If not, which book would you recommend as having the appropriate exercises to train a prospective logician?

Lee said...

I have never taken a logic course (hey, let's keep it down in the peanut gallery, eh? ;), but FWIW I have a degree in math and I have worked for thirty years as a database programmer/administrator. You have to understand logic at some level, or so it seems to me, to be able to accomplish anything in either field.

So much for the similarities, I'm much more interested in the differences. From what I can tell (looking in from the outside), there may be some bits of symbolic logic in philosophy, but mathematics is all about symbolic logic.

Symbolic logic strikes me as "easier" than the sorts of logic used in philosophy. Maybe easier is the wrong term -- perhaps math just is more straight-forward. And that is probably due to the ambiguity of language.

There is absolutely no ambiguity about the meaning of "+" in arithmetic, for example. There can be no doubt. Symbolic logic is less ambiguous and much more succinct. This seems necessary if we are to stack assumptions, theorems, corollaries, etc. in such a way that entire fields (e.g., statistics) arise from them.

Because of the language problem, philosophers must spend most of their time defining their terms, ratcheting them down, tightly, restrictively, to guard against ambiguity, amphiboly, and any other misunderstanding of what it is they are saying. Protecting their arguments from misunderstanding and distortion seems to me the primary pasttime of philosophy.

In any event, I found the following article amusing...

http://www.maa.org/devlin/devlin_8_98.html

Keith Devlin's characterization of the differences between mathematicians and philosophers is priceless.

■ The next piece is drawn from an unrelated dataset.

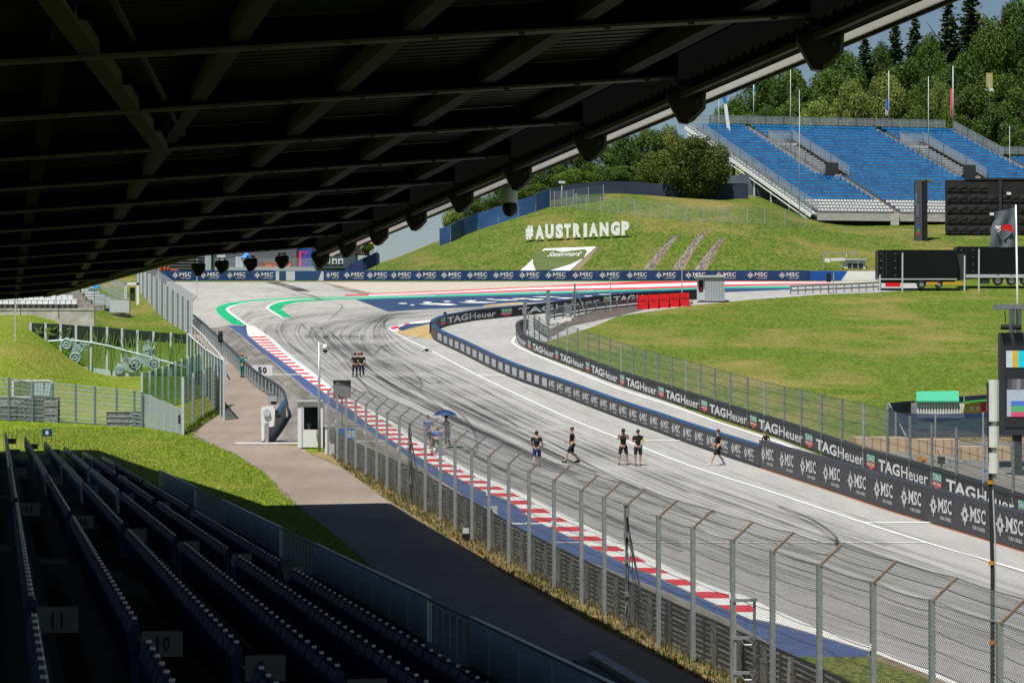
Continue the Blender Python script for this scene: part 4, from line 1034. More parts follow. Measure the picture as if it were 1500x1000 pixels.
for p in ([(941,396),(985,347.5),(996,344),(958,396)], [(983,396),(1025,342),(1036,338),(1002,396)], [(1016,396),(1054,350),(1063,348),(1035,396)]):
    sheet('soil', p, M_soil, 8, fine=1.5)
for p in ([(942,396),(986,349),(991,347),(951,396)], [(985,396),(1026,345),(1032,344),(995,396)], [(1018,396),(1054,352),(1059,351),(1028,396)]):
    sheet('stone_strip', p, M_stone, 12, fine=1.0)
sheet('soil', [(835,398),(874,362),(879,361),(848,398)], M_soil, 8, fine=1.5)
for si, p in enumerate(([(941,396),(985,347.5),(996,344),(958,396)], [(983,396),(1025,342),(1036,338),(1002,396)], [(1016,396),(1054,350),(1063,348),(1035,396)])):
    mb = MB(); a0, b0_, c0, d0 = [G(*q) for q in p]
    for k in range(420):
        u, v = rr.random(), rr.gauss(.5, .2); q = a0.lerp(b0_, u).lerp(d0.lerp(c0, u), v); q = on(q.x, q.y); s_ = rr.uniform(.05, .14); rz_ = rr.uniform(0, 3)
        mb.hexa([(q.x+s_*math.cos(rz_+j*1.57)*rr.uniform(.7, 1.2)*w_, q.y+s_*math.sin(rz_+j*1.57)*w_, q.z+dz) for dz, w_ in ((-.05, 1), (s_*.9, .6)) for j in range(4)], rr.choice([0, 0, 1]))
    o = mb.build('stone_rubble', [mat('rubble_grey', (.13, .115, .10), .9, col2=(.30, .27, .24), scale=2), mat('rubble_dark', (.05, .045, .04), .9)]); o['kind'] = 'stuff'; tag(o, ['left', 'middle', 'right'][si]+' one of three loose stone strips running down the hill', 'stones', 'stone strips on the hill')
# small rails and posts on the hill
hf = thing('hill_fence', tuple(G(900, 312)), 'thin pale post and wire fence running along the upper slope of the hill', 'fence')
hp_ = [(812,303),(830,303),(844,307),(859,309),(880,311.5),(906,313.5),(929.5,316),(953.5,319),(979,321),(1005,324.5),(1031,326),(1062,327),(1095,328),(1120,329),(1150,331),(1180,333)]
tp = []; bs = []
for x, y in hp_:
    p = G(x, y); bs.append(p); tp.append(p+Vector((0, 0, 2.1))); mb = MB(); mb.bar(p-Vector((0, 0, .2)), tp[-1], .09, .09, up=(0, 1, 0)); mb.build('post', M_galv, hf)
for i in (2, 11): mb = MB(); mb.bar(bs[i]+Vector((.9, 0, 0)), tp[i], .07, .07); mb.bar(bs[i]-Vector((.9, 0, 0)), tp[i], .07, .07); mb.build('strut', M_galv, hf)
mesh_strip([bs, tp], 'netting', netting_mat('hill_netting', (.30, .36, .34), alpha=.17), hf, [0, 2])
hf = thing('grey_hill_fence', tuple(G(830, 302)), 'short grey screened fence at the left of the hill top, beside the small floodlight mast', 'fence')
bs = [G(806, 303), G(822, 302), G(840, 300), G(862, 297), G(884, 294)]; tp = [p+Vector((0, 0, 2.1)) for p in bs]
for p, q in zip(bs, tp): mb = MB(); mb.bar(p-Vector((0, 0, .2)), q, .09, .09, up=(0, 1, 0)); mb.build('post', M_galv, hf)
mesh_strip([bs, tp], 'netting', netting_mat('grey_screen', (.09, .12, .16), alpha=.62), hf, [0, 2])
bf = thing('blue_screen_fence', tuple(G(720, 330)), 'blue fabric screen fence climbing the left shoulder of the hill', 'fence')
bs = [on(p.x, p.y) for p in [G(x, y) for x, y in ((644,360),(660,355),(680,345),(700,337),(730,327.5),(760,318),(785,310),(806,303))]]
w_ = Wall(bs, 2.25); w_.body(.06, -.5).build('screen', mat('screen_blue', (.020, .060, .170), .5, col2=(.035, .10, .26), scale=.5), bf)
for p in bs: mb = MB(); mb.bar(p-Vector((0, 0, .2)), p+Vector((0, .08, 2.35)), .08, .08, up=(0, 1, 0)); mb.build('post', M_galvd, bf)
M_nscr = mat('screen_navy', (.018, .028, .055), .7, var=.3, scale=.4)
bf = thing('navy_screen_fence', (20, 392, zg(20, 392)), 'dark navy screen fence under the bushes along the hill top', 'fence')
w_ = Wall([on(x, 385+abs(x-22)*.06) for x in range(4, 35, 3)], 2.3); w_.body(.06, -.8).build('screen', M_nscr, bf)
# grey screen right of the bushes, under the stand
bf = thing('stand_screen', (40, 388, zg(40, 388)), 'dark grey panel wall beneath the left stair of the blue stand', 'wall')
w_ = Wall([on(x, 391) for x in (31, 35, 39, 43)], 3.2); w_.body(.06, -.8).build('screen', mat('screen_grey', (.10, .125, .15), .7, var=.2, scale=1), bf)
# ------------------------------------------------------------------ far blue grandstand
fs = thing('blue_grandstand', tuple(on(60, 382)), 'large open grandstand of blue seats with white front rows on the hill at upper right', 'grandstand')
D0 = 380.0; ROWS = 30
def front(s): # s along the rows, 0 at the left end
    a = at(1200, 313, D0); b = at(1500, 316.5, D0+7.2); return a+(b-a)*s
def back(s):
    a = at(1014, 184, D0+24); b = at(1281, 189.5, D0+31); return a+(b-a)*s
def fp(s, t, up=0.0, fw=0.0):
    a = front(s); b = back(s); p = a+(b-a)*t; return p+Vector((0, -fw, up))
SMAX = 1.75; W_len = (front(1)-front(0)).length
def in_block(s, t):
    if .275 < s < .305 and t > .42: return False
    if .365 < s < .395 and t < .45: return False
    if .300 < s < .43 and .40 < t < .84: return False
    if .985 < s < 1.015 and t > .42: return False
    if 1.09 < s < 1.12 and t < .45: return False
    if 1.01 < s < 1.15 and .40 < t < .84: return False
    if 1.425 < s < 1.46: return False
    if s > 1.45 and t > .67: return False
    return True
mb = MB()
for r_ in range(ROWS):
    t0, t1 = r_/ROWS, (r_+1)/ROWS
    for s0, s1 in ((0, .30), (.30, .43), (.43, 1.01), (1.01, 1.15), (1.15, 1.44), (1.44, SMAX)):
        if s0 >= 1.43 and t0 > .68: continue
        if s0 in (.30, 1.01) and .40 < (t0+t1)/2 < .84: continue
        a, b = fp(s0, t0), fp(s1, t0); c, d = fp(s1, t1), fp(s0, t1); z = a.z+.08
        hz = d.z-a.z
        mb.hexa([(a.x, a.y, a.z-.9), (b.x, b.y, b.z-.9), (c.x, c.y, b.z-.9), (d.x, d.y, a.z-.9), (a.x, a.y, a.z), (b.x, b.y, b.z), (c.x, c.y, b.z), (d.x, d.y, a.z)])
mb.build('terrace', mat('terrace_grey', (.13, .14, .15), .85, var=.2), fs)
M_sb = leaf_mat('seat_blue', (.016, .22, .60), (.05, .42, .84)); M_sw = mat('seat_white', (.66, .67, .68), .45, var=.08); M_shd = mat('seat_shadow', (.010, .05, .2), .5)
def fseat(mb, s, t, mi):
    p = fp(s, t); p = p+Vector((0, .30, .0))
    mb.box((p.x, p.y+.20, p.z+.56), (.37, .05, .30), .12, mi); mb.box((p.x, p.y, p.z+.40), (.37, .40, .05), .12, mi)
SE = []
step = .50/W_len
for r_ in range(ROWS):
    n = int(SMAX/step)
    for i in range(n):
        s = .006+i*step; t = (r_+.2)/ROWS
        if in_block(s, t): SE.append((s, t, 1 if r_ < 4 else 0))
vis = [(fp(*q[:2]).y, q) for q in SE if px_of(fp(*q[:2]))[0] < 1384]; vis.sort()
near = [q for _, q in vis[:100]]; ns = set(near)
for q in near: mb = MB(); fseat(mb, *q); mb.build('seat', [M_sb, M_sw], fs)
mb = MB(); sh = random.Random(5)
for q in SE:
    if q not in ns: fseat(mb, *q)
mb.build('seat', [M_sb, M_sw], fs)['kind'] = 'stuff'
# aisles with small steps
M_aisle = mat('aisle_brown', (.30, .235, .185), .85, col2=(.44, .38, .32), scale=2)
def aisle(sa, sb, ta, tb):
    mb = MB(); n = int((tb-ta)*ROWS*2)
    for i in range(n):
        t0 = ta+(tb-ta)*i/n; t1 = ta+(tb-ta)*(i+1)/n; a, b, c, d = fp(sa, t0), fp(sb, t0), fp(sb, t1), fp(sa, t1)
        z = .10
        mb.hexa([a+Vector((0, 0, -.2)), b+Vector((0, 0, -.2)), Vector((c.x, c.y, b.z-.2)), Vector((d.x, d.y, a.z-.2)), a+Vector((0, 0, z+.12)), b+Vector((0, 0, z+.12)), Vector((c.x, c.y, b.z+z+.12)), Vector((d.x, d.y, a.z+z+.12))])
    return mb.build('aisle_steps', M_aisle, fs)
for q in ((.277, .303, .42, 1), (.367, .393, 0, .46), (.987, 1.013, .42, 1), (1.092, 1.118, 0, .46), (1.428, 1.457, 0, 1)): aisle(*q)
M_pane = netting_mat('rail_panes', (.42, .46, .48), alpha=.50, rough=.3)
def railing(P, h, parent, name='railing', post=1.3, pane=True, m=None):
    mb = MB(); 
    for a, b in zip(P, P[1:]):
        n = max(1, int((b-a).length/post))
        for k in range(n+1): q = a.lerp(b, k/n); mb.bar(q, q+Vector((0, 0, h)), .06, .06, up=(0, 1, 0))
        mb.bar(a+Vector((0, 0, h)), b+Vector((0, 0, h)), .06, .06); mb.bar(a+Vector((0, 0, h*.5)), b+Vector((0, 0, h*.5)), .03, .03)
    o = mb.build(name, m or M_galv, parent)
    if pane:
        mb = MB()
        for a, b in zip(P, P[1:]): mb.add([a+Vector((0, 0, .1)), b+Vector((0, 0, .1)), b+Vector((0, 0, h)), a+Vector((0, 0, h))], [(0, 1, 2, 3)])
        mb.build('pane', M_pane, o)
    return o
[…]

As a professional "logician" of sorts -- I write a lot of computer code -- it seems to me that computer science is sort of a cross between math and plumbing. It's not as hard to do as math, in my opinion, because math doesn't provide feedback from a compiler or a rigged test. When my program logic starts getting snarly, I can run a couple of tests fairly easily to ensure that I'm on the right track. But what we are really doing is building processes for manipulating data; the best analogy in the world of the concrete would be industrial engineering. We use simple logical constructs like tinker toys to build complex systems, even as industrial engineers build complex systems out of pulleys, gears, wheels, belts, and pipes to manipulate physical objects.

Software has reinforced my basic conservatism, though. It has made me all too aware of what can happen to a complex system when one little thing is changed. The economy, and society as a whole, are complex systems, which I define here as any system too complicated for any one person to understand in its entirety.